Votre prochain film sera donc réalisé en numérique?

C’est mon souci. Mais qu’est-ce-que je dois faire? Jusqu’à maintenant, je travaillais avec des décors faits à la main et maintenant je suis obligé de passer au numérique, mais pour cela il faut une raison. Il faut que ce soit justifié. Jusqu’à présent, je tenais au papier, à la peinture et à l’esthétique de ces outils-là. On ne peut pas traiter tous les sujets en images de synthèse.
Les affiches du Château ambulant et de Your Name.
Les affiches du Château ambulant et de Your Name. © Ghibli / Eurozoom

Vous avez travaillé avec Miyazaki sur Le Château ambulant. Pourquoi cela n’a-t-il pas fonctionné?
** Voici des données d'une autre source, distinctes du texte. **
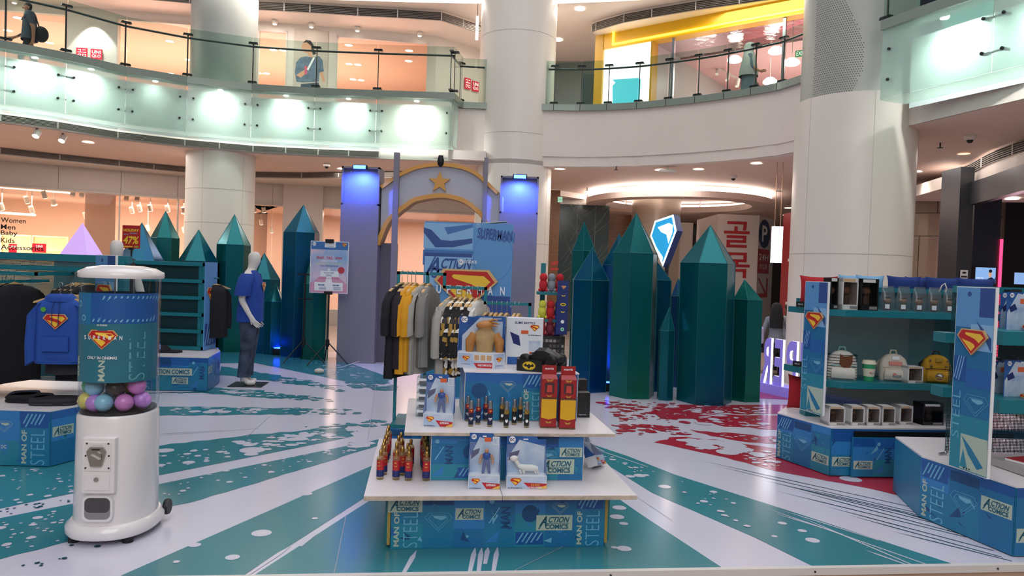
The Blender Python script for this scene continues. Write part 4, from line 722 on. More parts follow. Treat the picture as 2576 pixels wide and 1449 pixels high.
def wrap(mb, x0, x1, y0, y1, z=0.0, seed=1, phase=0.0, base=True):
    """tiled blue comic-style wrap print: patches, stripes, emblem outlines and lettering, no figures"""
    r = random.Random(seed); h = y1 - y0; W = x1 - x0
    if base: mb.rect(x0, x1, y0, y1, WB[3], z)
    n = max(2, round(W / h * 1.8)); xs = [x0 + W * i / n for i in range(n + 1)]
    for i in range(n):
        c = y0 + h * r.choice((.35, .45, .55, .62)); e = y0 + h * r.uniform(.72, .9)
        mb.rect(xs[i], xs[i + 1], y0, c, r.choice((WB[3], WB[4], WB[2])), z + .0006); mb.rect(xs[i], xs[i + 1], c, e, r.choice((WB[2], WB[1], WB[3])), z + .0006); mb.rect(xs[i], xs[i + 1], e, y1, r.choice((WB[0], WB[5], WB[1])), z + .0006)
        for _ in range(5):
            ax_ = r.uniform(xs[i], xs[i + 1]); ay_ = r.uniform(y0 + h * .05, y1 - h * .12); s_ = h * r.uniform(.05, .16); q_ = [(min(max(ax_ + s_ * r.uniform(-1, 1), x0), x1), min(max(ay_ + s_ * r.uniform(-1, 1), y0), y1)) for _ in range(3)]; mb.flat(q_, r.choice((WB[0], WB[1], WB[4], WDK, WDK, WLN)), z + .0009)
        k = int(i + phase) % 6; a, b = xs[i] + h * .02, xs[i + 1] - h * .02; w = b - a; cx = (a + b) / 2; z2 = z + .0014
        if k == 0:
            mb.rect(a, b, y0 + h * .7, y1 - h * .03, WB[5], z + .001); stripes(mb, a, b, y0 + h * .7, y1 - h * .04, z2, WLN, 7)
            if h > .2: mb.text('MAN OF', a + w * .14, y0 + h * .35, h * .62, w * .19, CREAM, z2, .03, 90); mb.text('STEEL', a + w * .62, y0 + h * .34, h * .64, w * .5, WLN, z2, -.015, 90)
        elif k == 1: shield_line(mb, cx, y0 + h * .5, w * .95, WLN, z2); mb.rect(a, b, y1 - h * .2, y1 - h * .04, WDK, z2)
        elif k == 2: action(mb, cx, y0 + h * r.choice((.3, .62)), w * .98, z2)
        elif k == 3: mb.text('MAN', cx + w * .2, y0 + h * .55, h * .4, w * .34, WDK, z2, .03, 90); mb.ell(a + w * .2, y0 + h * .85, w * .09, w * .09, WLN, z2, 14); mb.flat([(a, y0 + h * .1), (a + w * .5, y0 + h * .32), (a + w * .42, y0 + h * .1)], WB[1], z2); mb.flat([(a + w * .1, y0 + h * .45), (a + w * .16, y0 + h * .45), (a + w * .5, y0 + h * .74), (a + w * .46, y0 + h * .74)], WLN, z2)
        elif k == 4: mb.ell(cx, y0 + h * .62, w * .3, h * .16, WDK, z2, 18); mb.rect(a, b, y0 + h * .05, y0 + h * .28, WB[5], z2); stripes(mb, a, b, y0 + h * .06, y0 + h * .27, z2 + .0006, WLN, 6, .6)
        else: mb.ell(cx, y0 + h * .34, w * .16, w * .16, WB[1], z2, 16); mb.text('DC', cx, y0 + h * .34, w * .2, w * .14, CREAM, z2 + .0006, .03); shield_line(mb, cx, y0 + h * .72, w * .6, CREAM, z2)
# ------------------------------------------------------------------ crystals
def foil(name, a, b, c):
    m = mat(name, a, .22, .55, noise=.1, nscale=1.1, h2=b, stretch=(1.2, 1.2, .55), band=(.42, .68)); nt = m.node_tree
    for nd in nt.nodes:
        if nd.type == 'VALTORGB':
            e = nd.color_ramp.elements.new(.78); e.color = lin(c)
    return m
FO = [foil('foil_teal', '0a686e', '0a5676', '0b6e50'), foil('foil_green', '0a696a', '0c6c52', '0a5c6c'), foil('foil_blue', '0a5a74', '0b4488', '0a686e')]
SEAMF = mat('foil_edge_highlight', '227074', .3, .5)
def crystal(ut, vt, uL, uR, vs, vb, m, rot, label, n=6, lean=0.0, glow=None):
    um = (uL + uR) / 2; Y0 = gnd(um, vb).y; R = abs(uR - uL) * (Y0 + .3) / F / 2; Yc = Y0 + R * .85
    b = gnd(um, vb); base = Vector((at(um - (vb - vs) * .03, vb, Yc).x + lean, Yc, 0)); sh = at(um, vs, Yc); tip = at(ut, vt, Yc)
    o = thing('crystal_prop', label, 'crystal prop', (base.x, base.y, 0), group='teal foil crystals')
    def rg(c, rr, z): return [(c.x - base.x + rr * math.cos(math.radians(rot + 360 * i / n)), c.y - base.y + rr * math.sin(math.radians(rot + 360 * i / n)), z) for i in range(n)]
    top = Vector((sh.x, Yc, 0)); b0 = rg(base, R, 0.0); b1 = rg(top, R, sh.z)
    MB().loft([b0, b1], m, True, False).build('shaft', o)
    tm = MB(); c = (tip.x - base.x, tip.y - base.y, tip.z)
    tm.add(b1 + [c], [(i, (i + 1) % n, n) for i in range(n)], m, False); tm.build('tip', o)
    sm = MB()
    for i in range(n): sm.cyl(b1[i], b1[(i + 1) % n], .006, SEAMF, n=5, caps=False); sm.cyl(b1[i], c, .005, SEAMF, r2=.003, n=5, caps=False); sm.cyl(b0[i], b1[i], .005, SEAMF, n=5, caps=False)
    sm.build('edge_seam', o); return o
for a in [(1470, 558, 1438, 1502, 632, 968, FO[1], 20, 'slim crystal behind the left end of the right cluster'),
          (1491, 622, 1436, 1536, 705, 988, FO[2], 28, 'leftmost front crystal of the right cluster'),
          (1601, 536, 1542, 1656, 638, 1004, FO[1], 8, 'tallest crystal in the middle of the right cluster'),
          (1684, 773, 1658, 1697, 831, 1008, FO[0], 30, 'smallest crystal at the front of the right cluster'),
          (1787, 566, 1713, 1849, 663, 1020, FO[0], -3, 'broadest crystal on the right of the cluster'),
          (1873, 703, 1842, 1920, 754, 1012, FO[1], 12, 'low crystal at the right end beside the letter sign'),
          (1640, 640, 1620, 1692, 705, 985, FO[2], 15, 'stubby crystal tucked behind the tallest right one'),
          (1558, 588, 1515, 1600, 668, 975, FO[2], 10, 'blue crystal hidden behind the tallest right one'),
          (1706, 700, 1690, 1735, 745, 975, FO[2], 0, 'blue crystal peeking between the two largest right ones'),
          (417, 530, 383, 448, 599, 880, FO[1], 22, 'green crystal behind the sale sign'),
          (357, 560, 300, 412, 662, 900, FO[2], 30, 'crystal right beside the sale sign, blue slope'),
          (500, 577, 452, 545, 657, 890, FO[0], 14, 'shiny wide tipped crystal above the drawer shelf'),
          (590, 539, 549, 628, 616, 887, FO[1], 26, 'tall crystal just left of the mannequin'),
          (665, 636, 630, 703, 702, 890, FO[0], 10, 'crystal half hidden behind the mannequin'),
          (694, 714, 667, 716, 758, 893, FO[0], 30, 'small crystal right of the mannequin by the blue lamp'),
          (764, 515, 715, 803, 586, 900, FO[2], 30, 'tallest crystal of the left group'),
          (783, 650, 765, 830, 715, 906, FO[1], 30, 'crystal behind the poster stand')]: crystal(*a)
p = gnd(206, 905); o = thing('lilac_pyramid', 'glowing lilac pyramid lamp behind the left shelf', 'lamp', (at(206, 640, 11).x, 11, 0)); z1, z0 = at(207, 560, 11).z, at(206, 643, 11).z
LIL = mat('lilac_glow', 'd9b6f0', .5, emit=.55, eh='c9a2f0'); s = 42 * 11 / F
MB(RZ(0)).add([(-s, -s, z0 - .1), (s, -s, z0 - .1), (s, s, z0 - .1), (-s, s, z0 - .1), (0, 0, z1)], [(0, 1, 4), (1, 2, 4), (2, 3, 4), (3, 0, 4)], LIL, False).build('pyramid', o); MB().box(-s, s, -s, s, 0, z0 - .1, WHITE).build('pedestal', o)
BLUEL = mat('blue_led', '3a62ff', .4, emit=45, eh='1a3cff')
def uplight(u, v, label, e, tgt):
    p = gnd(u, v); o = thing('floor_uplight', label, 'lamp', (p.x, p.y, 0)); MB().box(-.09, .09, -.05, .05, .02, .12, BLACK).build('housing', o, bevel=.01); MB(TR(0, 0, .125)).box(-.07, .07, -.035, .035, 0, .006, BLUEL).build('lens', o); MB().box(-.1, .1, -.02, .02, 0, .03, BLACK).build('bracket', o)
    spot('blue_uplight_beam', (p.x, p.y, .16), tgt, e, (.05, .13, 1), 100, .7, .05)
uplight(700, 893, 'small blue floor lamp before the low left crystal', 130, (gnd(690, 885).x, 11.8, 1.3)); uplight(536, 895, 'blue floor lamp beside the hanging black coat', 90, (gnd(530, 895).x + .4, 11.5, 1.2)); uplight(1531, 984, 'thin blue floor lamp between two right crystals', 110, (gnd(1560, 984).x, 11, 1.5))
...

C’était en 2000. J’avais 33 ans et j’étais jeune. Je n’avais pas une longue carrière. Je n’avais réalisé qu’un court-métrage Digimon. Le producteur du studio Ghibli, Toshiro Suzuki, m’a contacté pour réaliser Le Château ambulant, mais dans le style de Miyazaki. À l’époque, je voulais réaliser mon propre film et non celui de Miyazaki. Donc je n’ai pas pu répondre à la demande du producteur et je me suis retiré. Si j’avais accepté de faire Le Château ambulant dans le style de Miyazaki, je n’aurais jamais fait les films que j’ai faits plus tard. Un réalisateur, c’est quelqu’un qui fait ses propres films et pas ceux des autres.

Le cinéma d’animation japonais a-t-il changé depuis l’immense succès de Your name. de Makoto Shinkai?

Je pense que rien n’a changé. Dans Your Name., il n’y avait rien de nouveau par rapport à l’histoire du cinéma et du cinéma d’animation. C’est vrai qu’il a rencontré un très grand succès, mais il a répété plein de choses qui avaient déjà été faites. Le succès énorme de ce film n’a pas changé l’industrie de l’animation. Une des caractéristiques du cinéma japonais, ce sont justement les personnages qui sont tout le temps des adolescents. C’est justement pour cette raison, pour aller à contre-courant, que j’essaye de proposer un autre cinéma. C’est pour cette raison que je prends un garçon de quatre ans comme personnage principal ou une maman qui élève ses enfants… J’essaye de proposer autre chose. J’ai déjà des idées pour mon prochain film. Il sera très différent de Miraï.